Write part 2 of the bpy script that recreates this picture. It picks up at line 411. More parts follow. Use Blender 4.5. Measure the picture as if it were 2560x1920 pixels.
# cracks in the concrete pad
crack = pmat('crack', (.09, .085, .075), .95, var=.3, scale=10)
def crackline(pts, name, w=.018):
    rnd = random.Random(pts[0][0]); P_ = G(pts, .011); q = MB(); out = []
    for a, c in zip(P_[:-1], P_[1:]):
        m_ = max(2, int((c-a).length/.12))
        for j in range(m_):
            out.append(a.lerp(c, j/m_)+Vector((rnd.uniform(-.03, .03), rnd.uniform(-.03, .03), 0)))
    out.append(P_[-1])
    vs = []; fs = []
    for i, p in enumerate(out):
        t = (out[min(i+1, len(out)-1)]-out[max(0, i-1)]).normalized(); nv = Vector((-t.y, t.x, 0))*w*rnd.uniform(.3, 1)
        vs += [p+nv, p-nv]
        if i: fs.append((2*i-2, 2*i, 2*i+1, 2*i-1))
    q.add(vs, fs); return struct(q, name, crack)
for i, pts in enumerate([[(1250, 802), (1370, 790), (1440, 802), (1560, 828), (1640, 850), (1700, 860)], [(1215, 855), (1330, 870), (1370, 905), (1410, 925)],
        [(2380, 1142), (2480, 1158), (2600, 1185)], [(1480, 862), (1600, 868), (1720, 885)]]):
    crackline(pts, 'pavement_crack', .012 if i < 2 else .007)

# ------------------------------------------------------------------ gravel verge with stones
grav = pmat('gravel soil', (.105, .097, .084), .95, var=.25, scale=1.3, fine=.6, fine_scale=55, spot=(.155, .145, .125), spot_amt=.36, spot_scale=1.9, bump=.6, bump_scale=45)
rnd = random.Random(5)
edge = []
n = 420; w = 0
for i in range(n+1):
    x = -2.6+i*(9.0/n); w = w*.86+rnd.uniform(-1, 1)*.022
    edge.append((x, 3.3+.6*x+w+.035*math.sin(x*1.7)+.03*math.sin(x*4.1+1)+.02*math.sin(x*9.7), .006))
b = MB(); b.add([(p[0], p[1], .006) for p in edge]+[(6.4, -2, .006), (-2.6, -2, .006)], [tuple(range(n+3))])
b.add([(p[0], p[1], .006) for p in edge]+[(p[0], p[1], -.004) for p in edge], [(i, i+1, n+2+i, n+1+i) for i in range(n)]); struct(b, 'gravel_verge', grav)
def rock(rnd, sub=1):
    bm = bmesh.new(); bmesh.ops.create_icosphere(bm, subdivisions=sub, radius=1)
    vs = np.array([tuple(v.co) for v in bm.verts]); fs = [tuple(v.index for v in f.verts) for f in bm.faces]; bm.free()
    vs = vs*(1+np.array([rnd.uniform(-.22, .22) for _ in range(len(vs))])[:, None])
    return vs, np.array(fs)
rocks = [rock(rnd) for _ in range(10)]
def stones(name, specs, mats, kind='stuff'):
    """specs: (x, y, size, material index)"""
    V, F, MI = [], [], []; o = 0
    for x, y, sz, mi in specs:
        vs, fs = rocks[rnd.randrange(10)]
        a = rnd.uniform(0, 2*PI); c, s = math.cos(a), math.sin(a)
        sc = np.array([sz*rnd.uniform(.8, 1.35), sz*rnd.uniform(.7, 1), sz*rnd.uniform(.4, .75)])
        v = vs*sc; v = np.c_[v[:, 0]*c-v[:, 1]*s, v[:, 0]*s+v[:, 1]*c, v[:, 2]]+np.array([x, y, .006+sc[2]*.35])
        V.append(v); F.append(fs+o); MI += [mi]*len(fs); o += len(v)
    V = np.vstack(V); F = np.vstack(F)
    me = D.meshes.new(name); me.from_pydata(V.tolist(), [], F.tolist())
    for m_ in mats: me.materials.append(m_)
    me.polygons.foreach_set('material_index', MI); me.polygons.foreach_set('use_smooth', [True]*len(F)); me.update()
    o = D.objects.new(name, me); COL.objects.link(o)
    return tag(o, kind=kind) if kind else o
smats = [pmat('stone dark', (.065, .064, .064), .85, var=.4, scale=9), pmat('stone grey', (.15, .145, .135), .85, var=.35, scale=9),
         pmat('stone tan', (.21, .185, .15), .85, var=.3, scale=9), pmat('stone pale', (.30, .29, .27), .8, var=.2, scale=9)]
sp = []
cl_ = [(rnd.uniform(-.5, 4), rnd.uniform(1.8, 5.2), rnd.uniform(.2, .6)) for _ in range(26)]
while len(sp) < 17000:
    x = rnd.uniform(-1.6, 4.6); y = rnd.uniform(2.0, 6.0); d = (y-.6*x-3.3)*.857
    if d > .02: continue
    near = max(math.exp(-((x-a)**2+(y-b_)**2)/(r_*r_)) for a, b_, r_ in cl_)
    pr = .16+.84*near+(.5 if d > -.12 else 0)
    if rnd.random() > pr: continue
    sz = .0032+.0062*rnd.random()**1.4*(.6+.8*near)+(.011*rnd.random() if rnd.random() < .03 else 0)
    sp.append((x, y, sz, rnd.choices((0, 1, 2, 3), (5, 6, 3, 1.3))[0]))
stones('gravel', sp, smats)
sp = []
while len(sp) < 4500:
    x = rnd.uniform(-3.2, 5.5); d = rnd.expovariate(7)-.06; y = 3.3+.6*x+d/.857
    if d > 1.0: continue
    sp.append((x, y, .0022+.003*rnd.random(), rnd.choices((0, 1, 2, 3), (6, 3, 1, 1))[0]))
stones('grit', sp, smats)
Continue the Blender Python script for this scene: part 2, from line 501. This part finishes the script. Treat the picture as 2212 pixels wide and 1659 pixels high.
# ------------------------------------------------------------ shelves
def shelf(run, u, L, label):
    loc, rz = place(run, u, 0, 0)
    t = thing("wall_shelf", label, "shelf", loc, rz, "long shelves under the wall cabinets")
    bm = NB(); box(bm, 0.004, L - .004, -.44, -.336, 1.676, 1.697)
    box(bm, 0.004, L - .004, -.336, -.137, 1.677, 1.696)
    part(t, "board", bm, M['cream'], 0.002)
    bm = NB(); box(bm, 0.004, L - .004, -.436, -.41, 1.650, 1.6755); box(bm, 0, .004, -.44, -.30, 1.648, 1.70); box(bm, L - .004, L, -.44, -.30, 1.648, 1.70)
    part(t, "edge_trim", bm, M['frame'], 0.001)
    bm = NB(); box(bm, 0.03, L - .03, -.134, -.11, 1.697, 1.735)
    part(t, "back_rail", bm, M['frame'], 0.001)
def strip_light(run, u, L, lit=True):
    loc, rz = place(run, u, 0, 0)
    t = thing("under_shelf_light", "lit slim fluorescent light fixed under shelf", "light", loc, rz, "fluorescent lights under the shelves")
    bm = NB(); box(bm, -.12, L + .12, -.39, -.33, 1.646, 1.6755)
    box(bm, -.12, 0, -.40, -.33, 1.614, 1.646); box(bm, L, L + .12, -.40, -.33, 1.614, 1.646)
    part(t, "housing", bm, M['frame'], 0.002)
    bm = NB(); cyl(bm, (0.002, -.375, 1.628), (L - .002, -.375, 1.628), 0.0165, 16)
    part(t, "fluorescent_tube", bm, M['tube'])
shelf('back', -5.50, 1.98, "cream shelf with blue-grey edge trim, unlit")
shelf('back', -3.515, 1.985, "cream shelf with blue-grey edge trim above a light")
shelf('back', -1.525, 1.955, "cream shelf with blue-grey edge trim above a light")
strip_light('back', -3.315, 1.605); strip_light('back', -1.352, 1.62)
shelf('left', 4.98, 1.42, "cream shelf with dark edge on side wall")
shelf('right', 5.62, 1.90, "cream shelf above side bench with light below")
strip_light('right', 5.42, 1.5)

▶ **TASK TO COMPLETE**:
Retype all the records, matching them exactly.

▶ **COMPLETE RESPONSE**:
Write part 2 of the bpy script that recreates this picture. It picks up at line 411. More parts follow. Use Blender 4.5. Measure the picture as if it were 2560x1920 pixels.
# cracks in the concrete pad
crack = pmat('crack', (.09, .085, .075), .95, var=.3, scale=10)
def crackline(pts, name, w=.018):
    rnd = random.Random(pts[0][0]); P_ = G(pts, .011); q = MB(); out = []
    for a, c in zip(P_[:-1], P_[1:]):
        m_ = max(2, int((c-a).length/.12))
        for j in range(m_):
            out.append(a.lerp(c, j/m_)+Vector((rnd.uniform(-.03, .03), rnd.uniform(-.03, .03), 0)))
    out.append(P_[-1])
    vs = []; fs = []
    for i, p in enumerate(out):
        t = (out[min(i+1, len(out)-1)]-out[max(0, i-1)]).normalized(); nv = Vector((-t.y, t.x, 0))*w*rnd.uniform(.3, 1)
        vs += [p+nv, p-nv]
        if i: fs.append((2*i-2, 2*i, 2*i+1, 2*i-1))
    q.add(vs, fs); return struct(q, name, crack)
for i, pts in enumerate([[(1250, 802), (1370, 790), (1440, 802), (1560, 828), (1640, 850), (1700, 860)], [(1215, 855), (1330, 870), (1370, 905), (1410, 925)],
        [(2380, 1142), (2480, 1158), (2600, 1185)], [(1480, 862), (1600, 868), (1720, 885)]]):
    crackline(pts, 'pavement_crack', .012 if i < 2 else .007)

# ------------------------------------------------------------------ gravel verge with stones
grav = pmat('gravel soil', (.105, .097, .084), .95, var=.25, scale=1.3, fine=.6, fine_scale=55, spot=(.155, .145, .125), spot_amt=.36, spot_scale=1.9, bump=.6, bump_scale=45)
rnd = random.Random(5)
edge = []
n = 420; w = 0
for i in range(n+1):
    x = -2.6+i*(9.0/n); w = w*.86+rnd.uniform(-1, 1)*.022
    edge.append((x, 3.3+.6*x+w+.035*math.sin(x*1.7)+.03*math.sin(x*4.1+1)+.02*math.sin(x*9.7), .006))
b = MB(); b.add([(p[0], p[1], .006) for p in edge]+[(6.4, -2, .006), (-2.6, -2, .006)], [tuple(range(n+3))])
b.add([(p[0], p[1], .006) for p in edge]+[(p[0], p[1], -.004) for p in edge], [(i, i+1, n+2+i, n+1+i) for i in range(n)]); struct(b, 'gravel_verge', grav)
def rock(rnd, sub=1):
    bm = bmesh.new(); bmesh.ops.create_icosphere(bm, subdivisions=sub, radius=1)
    vs = np.array([tuple(v.co) for v in bm.verts]); fs = [tuple(v.index for v in f.verts) for f in bm.faces]; bm.free()
    vs = vs*(1+np.array([rnd.uniform(-.22, .22) for _ in range(len(vs))])[:, None])
    return vs, np.array(fs)
rocks = [rock(rnd) for _ in range(10)]
def stones(name, specs, mats, kind='stuff'):
    """specs: (x, y, size, material index)"""
    V, F, MI = [], [], []; o = 0
    for x, y, sz, mi in specs:
        vs, fs = rocks[rnd.randrange(10)]
        a = rnd.uniform(0, 2*PI); c, s = math.cos(a), math.sin(a)
        sc = np.array([sz*rnd.uniform(.8, 1.35), sz*rnd.uniform(.7, 1), sz*rnd.uniform(.4, .75)])
        v = vs*sc; v = np.c_[v[:, 0]*c-v[:, 1]*s, v[:, 0]*s+v[:, 1]*c, v[:, 2]]+np.array([x, y, .006+sc[2]*.35])
        V.append(v); F.append(fs+o); MI += [mi]*len(fs); o += len(v)
    V = np.vstack(V); F = np.vstack(F)
    me = D.meshes.new(name); me.from_pydata(V.tolist(), [], F.tolist())
    for m_ in mats: me.materials.append(m_)
    me.polygons.foreach_set('material_index', MI); me.polygons.foreach_set('use_smooth', [True]*len(F)); me.update()
    o = D.objects.new(name, me); COL.objects.link(o)
    return tag(o, kind=kind) if kind else o
smats = [pmat('stone dark', (.065, .064, .064), .85, var=.4, scale=9), pmat('stone grey', (.15, .145, .135), .85, var=.35, scale=9),
         pmat('stone tan', (.21, .185, .15), .85, var=.3, scale=9), pmat('stone pale', (.30, .29, .27), .8, var=.2, scale=9)]
sp = []
cl_ = [(rnd.uniform(-.5, 4), rnd.uniform(1.8, 5.2), rnd.uniform(.2, .6)) for _ in range(26)]
while len(sp) < 17000:
    x = rnd.uniform(-1.6, 4.6); y = rnd.uniform(2.0, 6.0); d = (y-.6*x-3.3)*.857
    if d > .02: continue
    near = max(math.exp(-((x-a)**2+(y-b_)**2)/(r_*r_)) for a, b_, r_ in cl_)
    pr = .16+.84*near+(.5 if d > -.12 else 0)
    if rnd.random() > pr: continue
    sz = .0032+.0062*rnd.random()**1.4*(.6+.8*near)+(.011*rnd.random() if rnd.random() < .03 else 0)
    sp.append((x, y, sz, rnd.choices((0, 1, 2, 3), (5, 6, 3, 1.3))[0]))
stones('gravel', sp, smats)
sp = []
while len(sp) < 4500:
    x = rnd.uniform(-3.2, 5.5); d = rnd.expovariate(7)-.06; y = 3.3+.6*x+d/.857
    if d > 1.0: continue
    sp.append((x, y, .0022+.003*rnd.random(), rnd.choices((0, 1, 2, 3), (6, 3, 1, 1))[0]))
stones('grit', sp, smats)
Continue the Blender Python script for this scene: part 2, from line 501. This part finishes the script. Treat the picture as 2212 pixels wide and 1659 pixels high.
# ------------------------------------------------------------ shelves
def shelf(run, u, L, label):
    loc, rz = place(run, u, 0, 0)
    t = thing("wall_shelf", label, "shelf", loc, rz, "long shelves under the wall cabinets")
    bm = NB(); box(bm, 0.004, L - .004, -.44, -.336, 1.676, 1.697)
    box(bm, 0.004, L - .004, -.336, -.137, 1.677, 1.696)
    part(t, "board", bm, M['cream'], 0.002)
    bm = NB(); box(bm, 0.004, L - .004, -.436, -.41, 1.650, 1.6755); box(bm, 0, .004, -.44, -.30, 1.648, 1.70); box(bm, L - .004, L, -.44, -.30, 1.648, 1.70)
    part(t, "edge_trim", bm, M['frame'], 0.001)
    bm = NB(); box(bm, 0.03, L - .03, -.134, -.11, 1.697, 1.735)
    part(t, "back_rail", bm, M['frame'], 0.001)
def strip_light(run, u, L, lit=True):
    loc, rz = place(run, u, 0, 0)
    t = thing("under_shelf_light", "lit slim fluorescent light fixed under shelf", "light", loc, rz, "fluorescent lights under the shelves")
    bm = NB(); box(bm, -.12, L + .12, -.39, -.33, 1.646, 1.6755)
    box(bm, -.12, 0, -.40, -.33, 1.614, 1.646); box(bm, L, L + .12, -.40, -.33, 1.614, 1.646)
    part(t, "housing", bm, M['frame'], 0.002)
    bm = NB(); cyl(bm, (0.002, -.375, 1.628), (L - .002, -.375, 1.628), 0.0165, 16)
    part(t, "fluorescent_tube", bm, M['tube'])
shelf('back', -5.50, 1.98, "cream shelf with blue-grey edge trim, unlit")
shelf('back', -3.515, 1.985, "cream shelf with blue-grey edge trim above a light")
shelf('back', -1.525, 1.955, "cream shelf with blue-grey edge trim above a light")
strip_light('back', -3.315, 1.605); strip_light('back', -1.352, 1.62)
shelf('left', 4.98, 1.42, "cream shelf with dark edge on side wall")
shelf('right', 5.62, 1.90, "cream shelf above side bench with light below")
strip_light('right', 5.42, 1.5)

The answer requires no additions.